## Written instruction
Copy the listing verbatim, excluding any images found in it.
:: Dataset extract ::
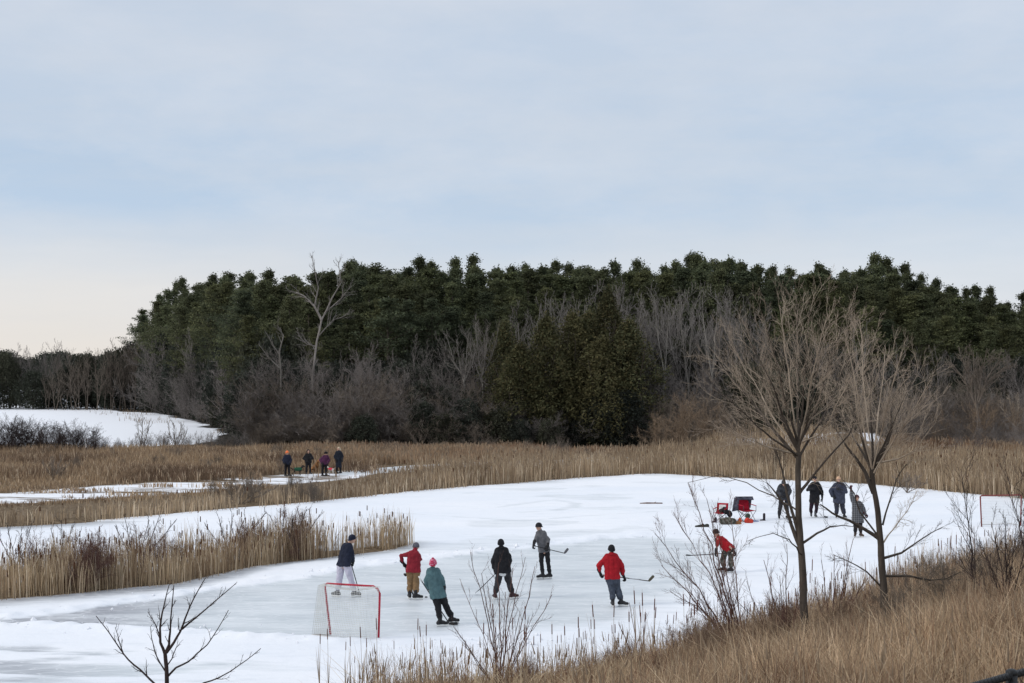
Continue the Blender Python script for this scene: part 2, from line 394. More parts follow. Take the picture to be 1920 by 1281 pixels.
fn = noise(nt, t, 3.0, 8, 0.65); fs = noise(nt, mapping(nt, t, (0.45, 1.6, 1), (0, 0, 0.12)), 1.1, 7, 0.62); big = noise(nt, mapping(nt, t, (0.5, 1, 1)), 0.16, 4, 0.5)
sa = N(nt, 'ShaderNodeAttribute', attribute_name='snow').outputs['Fac']
k = mth(nt, 'ADD', sa, mth(nt, 'MULTIPLY', mth(nt, 'SUBTRACT', fs, 0.5), 0.9))
thin = mth(nt, 'MULTIPLY', mth(nt, 'SUBTRACT', k, 0.12), 1.25, clamp=True)
icec = ramp(nt, fs, [(0.3, (0.50, 0.55, 0.585)), (0.5, (0.595, 0.645, 0.68)), (0.7, (0.71, 0.755, 0.79))])
wet = N(nt, 'ShaderNodeAttribute', attribute_name='wet').outputs['Fac']
icec = mixc(nt, mth(nt, 'MULTIPLY', wet, 1.0, clamp=True), icec, (0.31, 0.325, 0.365))
scr = N(nt, 'ShaderNodeTexVoronoi', feature='DISTANCE_TO_EDGE'); scr.inputs['Scale'].default_value = 0.9
nt.links.new(mapping(nt, t, (0.35, 2.2, 1), (0, 0, 0.35)), scr.inputs['Vector'])
scrf = mth(nt, 'SUBTRACT', 1.0, mth(nt, 'MULTIPLY', scr.outputs['Distance'], 28.0), clamp=True)
icec = mixc(nt, mth(nt, 'MULTIPLY', scrf, 0.3), icec, (0.8, 0.84, 0.88))
wv = N(nt, 'ShaderNodeTexWave', wave_type='RINGS', rings_direction='SPHERICAL'); wv.inputs['Scale'].default_value = 0.55; wv.inputs['Distortion'].default_value = 9; wv.inputs['Detail'].default_value = 3; wv.inputs['Detail Scale'].default_value = 0.6
nt.links.new(t, wv.inputs['Vector']); arc = mth(nt, 'MULTIPLY', mth(nt, 'SUBTRACT', wv.outputs['Fac'], 0.93), 14.0, clamp=True)
icec = mixc(nt, mth(nt, 'MULTIPLY', arc, 0.35), icec, (0.82, 0.85, 0.89))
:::
## Answer to this exercise
Continue the Blender Python script for this scene: part 2, from line 394. More parts follow. Take the picture to be 1920 by 1281 pixels.
fn = noise(nt, t, 3.0, 8, 0.65); fs = noise(nt, mapping(nt, t, (0.45, 1.6, 1), (0, 0, 0.12)), 1.1, 7, 0.62); big = noise(nt, mapping(nt, t, (0.5, 1, 1)), 0.16, 4, 0.5)
sa = N(nt, 'ShaderNodeAttribute', attribute_name='snow').outputs['Fac']
k = mth(nt, 'ADD', sa, mth(nt, 'MULTIPLY', mth(nt, 'SUBTRACT', fs, 0.5), 0.9))
thin = mth(nt, 'MULTIPLY', mth(nt, 'SUBTRACT', k, 0.12), 1.25, clamp=True)
icec = ramp(nt, fs, [(0.3, (0.50, 0.55, 0.585)), (0.5, (0.595, 0.645, 0.68)), (0.7, (0.71, 0.755, 0.79))])
wet = N(nt, 'ShaderNodeAttribute', attribute_name='wet').outputs['Fac']
icec = mixc(nt, mth(nt, 'MULTIPLY', wet, 1.0, clamp=True), icec, (0.31, 0.325, 0.365))
scr = N(nt, 'ShaderNodeTexVoronoi', feature='DISTANCE_TO_EDGE'); scr.inputs['Scale'].default_value = 0.9
nt.links.new(mapping(nt, t, (0.35, 2.2, 1), (0, 0, 0.35)), scr.inputs['Vector'])
scrf = mth(nt, 'SUBTRACT', 1.0, mth(nt, 'MULTIPLY', scr.outputs['Distance'], 28.0), clamp=True)
icec = mixc(nt, mth(nt, 'MULTIPLY', scrf, 0.3), icec, (0.8, 0.84, 0.88))
wv = N(nt, 'ShaderNodeTexWave', wave_type='RINGS', rings_direction='SPHERICAL'); wv.inputs['Scale'].default_value = 0.55; wv.inputs['Distortion'].default_value = 9; wv.inputs['Detail'].default_value = 3; wv.inputs['Detail Scale'].default_value = 0.6
nt.links.new(t, wv.inputs['Vector']); arc = mth(nt, 'MULTIPLY', mth(nt, 'SUBTRACT', wv.outputs['Fac'], 0.93), 14.0, clamp=True)
icec = mixc(nt, mth(nt, 'MULTIPLY', arc, 0.35), icec, (0.82, 0.85, 0.89))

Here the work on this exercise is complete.